Media Credit: Ben Brown-Steiner
This week we observe the interesting, yet wonderful taste of the Black and Tan. The key to making a great tasting beer combo is to make sure they don't blend completely.

We will leave the German wheat beers behind this week. Our last wheat beer style is named after its affinity to another beer style. The German weizenbock still retains its wheat roots, but has a darker color, more malty taste, and higher alcohol content. This likens it to the German Pilsner style known as Bock.

Bock means goat in German, but the name likely came as a derivation of the town in which the style originated, Einbeck, Germany. During times of fasting, some German monks brewed and consumed a heavier and more nutrient-rich beer to sustain themselves. This led to a higher malt content, higher alcohol content, and all around darker appearance. Bocks are bottom-fermented, which requires colder temperatures and more time than top-fermented beers.

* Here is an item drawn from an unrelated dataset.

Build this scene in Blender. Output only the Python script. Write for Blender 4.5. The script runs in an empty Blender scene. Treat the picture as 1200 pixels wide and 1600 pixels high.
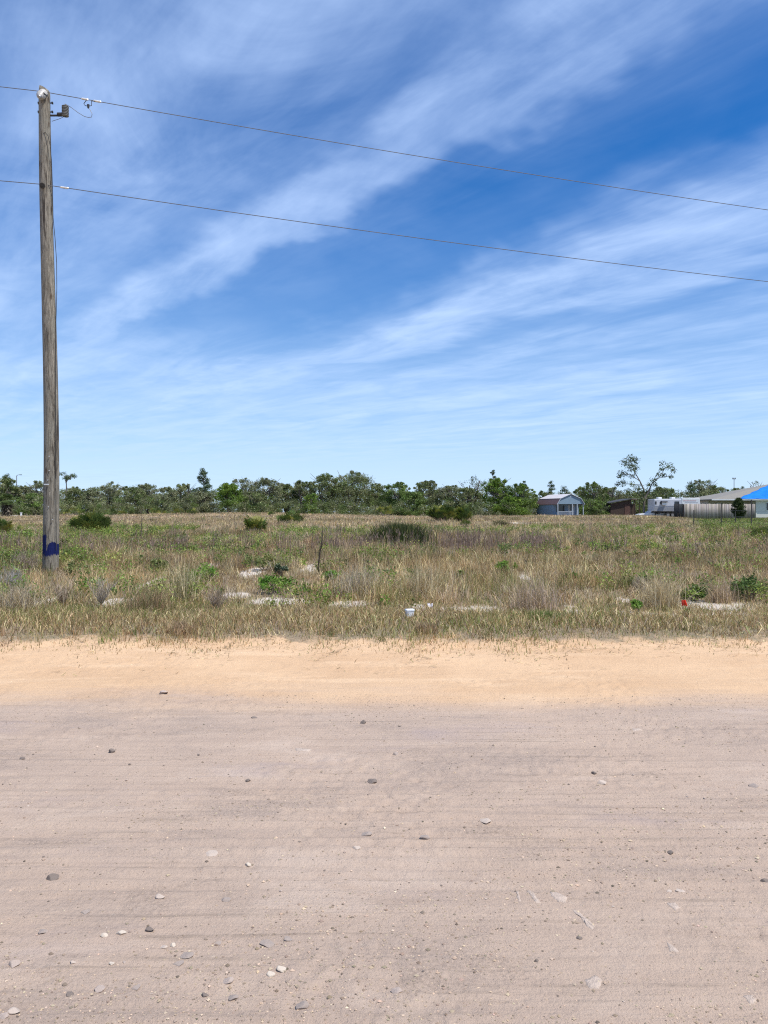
import bpy, math, random
import numpy as np
from mathutils import Vector

random.seed(7)
RNG = np.random.default_rng(11)
SC = bpy.context.scene
R = math.radians

# ------------------------------------------------------------------ node helper
class NT:
    def __init__(s, tree): s.t = tree
    def n(s, typ, inp=None, **props):
        nd = s.t.nodes.new(typ)
        for k, v in props.items(): setattr(nd, k, v)
        for k, v in (inp or {}).items(): s.put(nd.inputs[k], v)
        return nd
    def put(s, sock, v):
        if isinstance(v, bpy.types.NodeSocket): s.t.links.new(v, sock)
        else:
            if sock.type == 'RGBA' and hasattr(v, '__len__') and len(v) == 3: v = (*v, 1)
            sock.default_value = v
    def m(s, op, a, b=0.0, c=0.0, clamp=False):
        return s.n('ShaderNodeMath', {0: a, 1: b, 2: c}, operation=op, use_clamp=clamp).outputs[0]
    def mix(s, f, a, b, blend='MIX'):
        nd = s.n('ShaderNodeMix', data_type='RGBA', blend_type=blend)
        s.put(nd.inputs[0], f); s.put(nd.inputs[6], a); s.put(nd.inputs[7], b)
        return nd.outputs[2]
    def ramp(s, f, stops, interp='LINEAR'):
        nd = s.n('ShaderNodeValToRGB', {0: f}); cr = nd.color_ramp; cr.interpolation = interp
        while len(cr.elements) < len(stops): cr.elements.new(0.5)
        for e, (p, c) in zip(cr.elements, stops):
            e.position = p; e.color = (c, c, c, 1) if not hasattr(c, '__len__') else (*c[:3], 1)
        return nd.outputs[0]
    def step(s, x, a, b):
        nd = s.n('ShaderNodeMapRange', {0: x, 1: a, 2: b, 3: 0.0, 4: 1.0}, interpolation_type='SMOOTHSTEP')
        return nd.outputs[0]
    def noise(s, vec, scale=1.0, detail=4.0, rough=0.55, dist=0.0):
        return s.n('ShaderNodeTexNoise', {'Vector': vec, 'Scale': scale, 'Detail': detail, 'Roughness': rough, 'Distortion': dist}).outputs[0]
    def vec(s, x, y, z=0.0): return s.n('ShaderNodeCombineXYZ', {0: x, 1: y, 2: z}).outputs[0]
    def scl(s, v, sc): return s.n('ShaderNodeVectorMath', {0: v, 1: sc}, operation='MULTIPLY').outputs[0]

# ------------------------------------------------------------------ camera, sky, sun, exposure
EYE, F = 1.6, 1200.0                      # eye height; focal length in photo pixels
cam = bpy.data.cameras.new('camera'); camo = bpy.data.objects.new('camera', cam)
SC.collection.objects.link(camo); SC.camera = camo
camo.location = (0, 0, EYE); camo.rotation_euler = (R(90), 0, 0)
cam.sensor_fit = 'VERTICAL'; cam.sensor_height = 24.0; cam.lens = 18.0
cam.clip_start = 0.05; cam.clip_end = 6000
SUN_EL, SUN_AZ = R(61), R(119)            # azimuth clockwise from +Y
SUN_DIR = Vector((math.sin(SUN_AZ) * math.cos(SUN_EL), math.cos(SUN_AZ) * math.cos(SUN_EL), math.sin(SUN_EL)))

W = bpy.data.worlds.new('World'); SC.world = W; W.use_nodes = True
wt = NT(W.node_tree); W.node_tree.nodes.clear()
sky = wt.n('ShaderNodeTexSky', sky_type='NISHITA', sun_disc=False, sun_elevation=SUN_EL, sun_rotation=SUN_AZ,
           air_density=1.0, dust_density=0.1, ozone_density=4.0).outputs[0]
tc = wt.n('ShaderNodeTexCoord').outputs['Generated']
sx = wt.n('ShaderNodeSeparateXYZ', {0: tc}).outputs
zc = wt.m('MAXIMUM', sx[2], 0.012)
u = wt.m('DIVIDE', sx[0], zc); v = wt.m('DIVIDE', sx[1], zc)          # the cirrus sheet, seen flat overhead
cs = wt.m('ADD', wt.m('MULTIPLY', u, -0.59), wt.m('MULTIPLY', v, 0.81))   # along the streaks
ct = wt.m('ADD', wt.m('MULTIPLY', u, 0.81), wt.m('MULTIPLY', v, 0.59))    # across them
def sn(a, b_, z, detail, rough, dist): return wt.noise(wt.vec(wt.m('MULTIPLY', cs, a), wt.m('MULTIPLY', ct, b_), z), 1.0, detail, rough, dist)
wq = sn(.55, .62, 5.4, 5, .58, 0.3)
warp = wt.m('MULTIPLY', wt.m('SUBTRACT', wq, 0.5), wt.m('ADD', 0.80, wt.m('MULTIPLY', ct, 0.40)))
t2 = wt.m('ADD', ct, warp)
band = wt.ramp(wt.m('DIVIDE', t2, 8.0, clamp=True), [
    (0.00, .50), (.05, .52), (.085, .78), (.115, .50), (.132, .36), (.152, .74), (.172, .62), (.190, .20), (.235, .10),
    (.265, .36), (.295, .80), (.340, .70), (.372, .28), (.43, .66), (.48, .40), (.56, .78), (.65, .50), (.78, .80), (1.0, .62)], 'EASE')
band = wt.m('MAXIMUM', band, wt.m('MULTIPLY', wt.step(cs, 3.0, 5.2), .66))
st1 = sn(.6, 1.7, 0.0, 7, .60, .6); st2 = sn(1.4, 1.8, 7.0, 7, .60, .8); st3 = sn(.8, 5.0, 11.0, 6, .6, .4)
st = wt.m('ADD', wt.m('ADD', wt.m('MULTIPLY', st1, 0.5), wt.m('MULTIPLY', st2, 0.3)), wt.m('MULTIPLY', st3, .2))
st = wt.step(st, 0.30, 0.70)
dens = wt.m('MULTIPLY', band, wt.m('ADD', 0.30, wt.m('MULTIPLY', st, 1.12)), clamp=True)
haze_f = wt.step(sx[2], 0.42, 0.0)
hz_ = wt.m('MULTIPLY', haze_f, 0.50)
dens = wt.m('SUBTRACT', 1.0, wt.m('MULTIPLY', wt.m('SUBTRACT', 1.0, dens), wt.m('SUBTRACT', 1.0, hz_)))
hs = wt.n('ShaderNodeHueSaturation', {'Hue': 0.509, 'Saturation': 1.48, 'Value': 1.38, 'Color': sky}).outputs[0]
cloud = wt.mix(haze_f, (5.3, 7.3, 11.3), (6.2, 8.5, 12.0))
col = wt.mix(dens, hs, cloud)
bg = wt.n('ShaderNodeBackground', {0: col, 1: 0.082})
wo = wt.n('ShaderNodeOutputWorld', {0: bg.outputs[0]})

sl = bpy.data.lights.new('sun', 'SUN'); slo = bpy.data.objects.new('sun', sl); SC.collection.objects.link(slo)
sl.energy = 4.4; sl.angle = R(0.55); sl.color = (1.0, 0.955, 0.88)
slo.rotation_euler = SUN_DIR.to_track_quat('Z', 'Y').to_euler(); slo.location = (20, -20, 40)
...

However, Weizenbocks are top-fermented, as are all wheat beers. They are known for their intense malt, fruit, and sweet flavors, as well as their high alcohol content. The alcohol content generally ranges from 7 - 10%. I had a 500 mL bottle of Aventinus weizenbock, brewed by G. Schneider & Sohn from Germany. It is labeled as "Germany's Original Wheat-Doppelbock," which further hybridizes the two distinct styles.

Similar to how Double or Imperial IPAs are more intense versions of the IPA style, the bock equation has been intensified in the dobblebock ("double bock") style. A wheat-doppelbock is a wheat style beer that tastes more like a very intense bock.

I was going to lament as to how I'd never tried a doppelbock, but lo! it appears that I plan ahead better than I had thought. I stockpiled Victory Brewing beers before I came up this semester, and had hidden away, silent and proud, their St. Victorious dopplebock.

The St. Victorious doppelbock is incredibly malty, with some hop and alcohol flavors. I wasn't particularly impressed with this beer, but I was not disappointed with the next one. Aventinus poured with a two inch head, and smelled distinctly of yeast and malts. It also had overtones of fruit and cloves.